Bugün hâlâ kamuoyuna açıklanmayan ciddi bir tablo var:
Belediyelere yönelik yolsuzluk soruşturmalarında tutuklanan isimlerden yaklaşık 35-40’ının, etkin pişmanlıktan yararlanarak itirafçı olduğu bilgisi basına yansımış durumda.
Ancak bu isimlerin kaçı CHP üyesi?
Kaçı hakkında disiplin süreci başlatıldı?
Ve en önemlisi: Kaçı partiden ihraç edildi?
Manavgat örneği ortada: Belediye başkan yardımcısı ve bazı meclis üyeleriyle ilgili hızlı bir disiplin refleksi gösterildi.
Peki, itirafçı CHP’lilerle ilgili neden benzer bir tavır sergilenmiyor?
Neden partiden ihraç edilmeleri yönünde bir çalışma yürütülmüyor?
Bu çifte standart, sadece adaleti değil, parti içindeki güveni de çökertiyor.
Çözüm Nedir?
CHP’nin bu tarihi kırılmayı fırsata çevirmesi mümkündür.
Ancak bu, cesaret, samimiyet ve ilkeye bağlılık gerektirir.
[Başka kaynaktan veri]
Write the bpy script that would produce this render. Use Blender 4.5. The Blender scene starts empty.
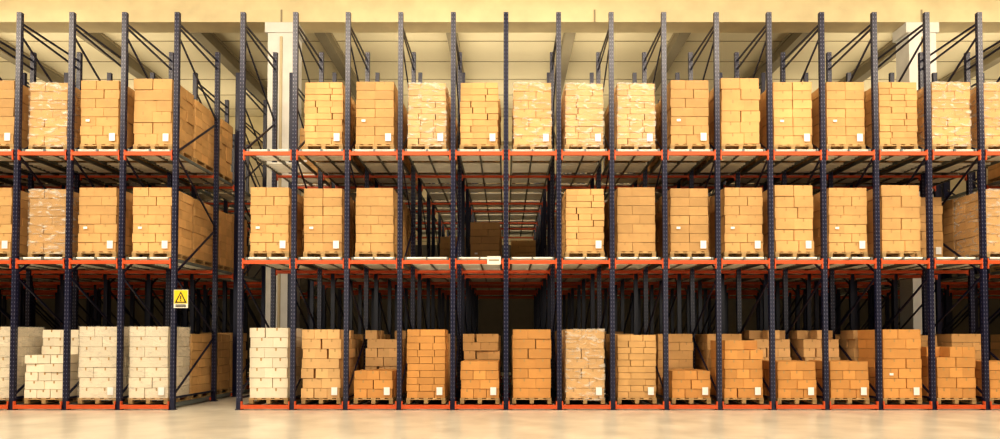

Atılması gereken adımlar nettir:
Etkin pişmanlıktan yararlanan CHP üyelerinin tamamı kamuoyuna açıklanmalı; parti sicili şeffaf biçimde paylaşılmalıdır.
Bu kişiler hakkında derhal disiplin soruşturmaları başlatılmalı, gerekiyorsa geçici görevden almalar ve ihraç süreçleri işletilmelidir.
Yerel düzeyde çıkar odaklarına dönüşen yapılar, liyakat ve etik denetimleriyle sıkı biçimde taranmalıdır.
Parti içi eleştiri kültürü, ihraç tehdidiyle değil, teşvikle korunmalı; çok seslilik yeniden kurumsallaşmalıdır.
Genel Merkez, sadece iktidarı hedefleyen değil; ilkeleri önceleyen bir söylem inşa etmelidir.
Bugün içinde bulunduğumuz bu tablo bir krizdir.
Ama her kriz gibi, aynı zamanda bir eşiktir.
Ya cesurca adım atılır ve CHP kendi özüne döner…
Ya da günü kurtarma uğruna sessizliğe gömülür, kimliğini yitirir.
Unutulmamalıdır:
Parti içinde eleştiri biterse, CHP biter.